The main point I’m making here is that for every project, there is an ideal mudball of code that happens to perfectly implement everything without bugs, all in a single gigantic file, and you cannot write this mudball. For a human, there’s no way to manage anything mudballish past a few hundred lines because you cannot wrap your mortal mind around the possibility that every line might interact with any other line in the project… so, as an architect, you slice up the mudball into more acceptable bits that you politely call «modules» in order to reduce the number of things any given line might interact with. We reduce the amount of data we need to cope by adding big «you don’t need to think about this» signs everywhere (and making sure the signs don’t lie, obviously).
And on a small scale, this works, because you only have a dozen modules and it’s enough to fit in your short-term memory. RunOrg currently has 260 high-level modules, and several times that amount in sub-modules. No UML design, no matter how comprehensive, can make all those modules fit in my mind at once. I must find some «you don’t need to think about this» signs before I can move on.
There are mostly two ways of slicing a given project into modules: horizontal and vertical.

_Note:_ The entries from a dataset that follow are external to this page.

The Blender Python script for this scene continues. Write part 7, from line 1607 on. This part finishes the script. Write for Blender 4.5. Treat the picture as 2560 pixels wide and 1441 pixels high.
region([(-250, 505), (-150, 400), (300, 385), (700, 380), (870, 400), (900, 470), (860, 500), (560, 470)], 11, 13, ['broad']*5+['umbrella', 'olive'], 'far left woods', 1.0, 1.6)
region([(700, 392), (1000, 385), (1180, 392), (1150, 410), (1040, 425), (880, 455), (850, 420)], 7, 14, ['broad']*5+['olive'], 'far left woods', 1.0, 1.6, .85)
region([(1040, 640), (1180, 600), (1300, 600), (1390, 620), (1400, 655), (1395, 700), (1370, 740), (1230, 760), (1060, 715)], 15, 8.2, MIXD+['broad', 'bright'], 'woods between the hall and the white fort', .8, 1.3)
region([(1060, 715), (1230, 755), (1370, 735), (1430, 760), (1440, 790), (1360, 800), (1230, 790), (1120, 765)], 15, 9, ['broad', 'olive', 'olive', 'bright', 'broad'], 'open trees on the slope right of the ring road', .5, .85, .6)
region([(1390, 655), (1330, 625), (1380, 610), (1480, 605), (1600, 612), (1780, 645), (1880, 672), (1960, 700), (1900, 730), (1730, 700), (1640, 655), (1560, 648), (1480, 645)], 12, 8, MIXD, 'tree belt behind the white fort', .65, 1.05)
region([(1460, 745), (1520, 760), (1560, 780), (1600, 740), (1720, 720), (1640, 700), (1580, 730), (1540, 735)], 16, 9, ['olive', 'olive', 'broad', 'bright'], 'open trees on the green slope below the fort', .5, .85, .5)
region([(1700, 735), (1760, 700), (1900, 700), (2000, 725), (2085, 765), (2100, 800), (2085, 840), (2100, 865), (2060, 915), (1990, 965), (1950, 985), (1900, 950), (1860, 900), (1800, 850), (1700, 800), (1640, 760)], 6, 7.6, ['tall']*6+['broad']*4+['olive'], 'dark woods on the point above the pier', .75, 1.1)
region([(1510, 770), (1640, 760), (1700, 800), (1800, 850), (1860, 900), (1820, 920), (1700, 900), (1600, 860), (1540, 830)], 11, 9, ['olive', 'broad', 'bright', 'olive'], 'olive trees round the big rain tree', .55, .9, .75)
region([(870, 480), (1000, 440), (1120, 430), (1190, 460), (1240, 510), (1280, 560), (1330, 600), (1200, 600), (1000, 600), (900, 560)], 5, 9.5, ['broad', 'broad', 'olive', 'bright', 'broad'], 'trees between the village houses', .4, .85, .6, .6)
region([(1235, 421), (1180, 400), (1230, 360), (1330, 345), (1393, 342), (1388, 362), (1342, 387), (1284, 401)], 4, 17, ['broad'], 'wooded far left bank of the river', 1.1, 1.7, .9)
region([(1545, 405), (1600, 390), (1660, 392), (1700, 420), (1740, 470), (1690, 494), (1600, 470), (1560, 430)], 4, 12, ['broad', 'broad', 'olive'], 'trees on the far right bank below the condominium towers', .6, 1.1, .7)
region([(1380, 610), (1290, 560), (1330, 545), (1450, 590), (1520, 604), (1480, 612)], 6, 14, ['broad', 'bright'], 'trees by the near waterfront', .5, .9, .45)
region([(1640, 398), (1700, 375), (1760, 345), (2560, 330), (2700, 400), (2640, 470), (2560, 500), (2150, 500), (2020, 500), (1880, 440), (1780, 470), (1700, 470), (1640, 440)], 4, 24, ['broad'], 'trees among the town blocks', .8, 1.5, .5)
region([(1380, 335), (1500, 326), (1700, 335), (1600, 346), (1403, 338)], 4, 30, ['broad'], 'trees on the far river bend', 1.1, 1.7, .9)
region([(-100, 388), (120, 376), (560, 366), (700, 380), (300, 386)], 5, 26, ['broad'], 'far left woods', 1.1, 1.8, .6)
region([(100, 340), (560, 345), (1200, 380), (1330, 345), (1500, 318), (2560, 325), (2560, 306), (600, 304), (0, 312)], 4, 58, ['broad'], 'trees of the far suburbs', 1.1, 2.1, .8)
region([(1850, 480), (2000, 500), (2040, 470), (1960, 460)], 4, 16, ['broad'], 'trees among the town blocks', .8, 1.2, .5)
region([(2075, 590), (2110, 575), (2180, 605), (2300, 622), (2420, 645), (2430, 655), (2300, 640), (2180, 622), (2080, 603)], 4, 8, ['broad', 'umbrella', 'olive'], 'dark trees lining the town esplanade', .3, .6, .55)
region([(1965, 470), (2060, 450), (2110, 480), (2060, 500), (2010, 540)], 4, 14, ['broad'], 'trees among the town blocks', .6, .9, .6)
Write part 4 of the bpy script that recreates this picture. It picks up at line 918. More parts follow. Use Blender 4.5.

Vertical slices happen when there are dependencies, and modules look like layers stacked on top of each other with each layer being allowed to access the layers below. The RunOrg project architecture actually starts with a clean set of vertical slices : the controller layer deals with HTTP actions by using the view layer and the model layer below it, but the view layer cannot access the controller layer, and the model layer cannot access either.
Horizontal slices happen when there are absolutely no dependencies, and modules look like books cleanly arranged next to each other on a shelf. This usually happens when those modules represent the same concept for different purposes. In the RunOrg project, the controller layer is divided into many action modules, with each of these modules handling the HTTP requests for a limited part of the application. For instance, there’s a Login module in charge of handling HTTP requests related to logging in, and a File module in charge of handling HTTP requests related to uploading files. The concept is the same (handle HTTP requests) but the purpose is different (logging in, uploading files). And there is no need for either module to know about the existence of the other.
Knowing whether slices are vertical or horizontal immediately tells the programmer about what dependencies should be considered for that slice. And it is all recursive : the Login module of the controller layer is further divided into a Login_common bottom layer for common definitions, the root Login top layer for binding everything together, and an intermediary layer of horizontal Login_form, Login_signup, Login_lost slices dedicated to the various independent aspects of logging in. The naming convention helps identify the pattern used.
In practice, the slices do not necessarily map to actual namespaces or modules because, especially at very low levels, the granularity involved to segregate the two would be too verbose. For instance, while it may appear that the controller layer is made up of modules that are all horizontal slices, this is not the case : while the actions (functions that respond to HTTP requests) are indeed independent horizontal slices, the layer also contains helpers (functions that provide common functionality to actions) that follow a vertical layering, and a given module will usually contain both actions and helpers indiscriminately.
What is relevant here is that the patterns used will let you determine easily what kind of slice you are dealing with. And a pattern is a named convention (action, action helper, view template, table) that is respected by relevant pieces of code, in terms of :
- Location : where is it within the module and file hierarchy, and in relation to other constructs within the same module ?
- Structure : how does the code look like ? What parts of the pattern are expected to be changed and what parts should always be the same ?
- Type : what is the signature of the module, class or function defined by the code ?
- Name : is there a common suffix or a way to give a name to entities following the pattern ?
These are guidelines, a pattern should usually have at least one of these, and the more the better, but you don’t have to implement all four if it is counter-productive to do so. Also, a pattern should define a dependency rule : it is generally understood that two pieces of code that follow the same pattern have a dependency dictated by that pattern, and that dependency is usually a horizontal slice.
The important thing about patterns is that they are not an external influence on your project. If you limit yourself only to those patterns that are dictated by the Gang of Four book, or by the framework you are using, then you will miss out on the many patterns that will emerge naturally within your application. Quite to the contrary, it is essential to identify as often as possible the patterns that appear in your code, clean them up by providing both a name and conventions of location/structure/type/name, and apply them wherever necessary. This will make your code more easily recognized by the programmer, because there are only a handful of fairly generic concepts to learn (the patterns) and everything else can be understood by finding out what patterns are used. Even better, familiarity with patterns places a «you don’t need to think about this» sign on the parts of the pattern structure that stay the same, because they never change.
And now, I have cleverly returned to my previous point : the inevitable conflict between the use the best tool rule and the use the same pattern rule.
Using the best tool creates the risk of writing code that is very difficult to understand later on, because there are too many special cases. Using the same pattern everywhere causes problems when the pattern is ill suited to the problem being solved, such that it creates code that is too long, too repetitive, or too unsafe.
In my day-to-day routine, I follow the use the same pattern rule until it becomes too painful. Then, I just change the pattern to make it less painful to use, and propagate the changes to all the places where it is used, which in turn was made possible by the fact that I did use the same pattern everywhere.
Obviously, I don’t have a pattern for everything. So, whenever I encounter a problem for the first time, I go with the best tool instead. Once that kind of problem is solved several times, a pattern will emerge and some refactoring will happen.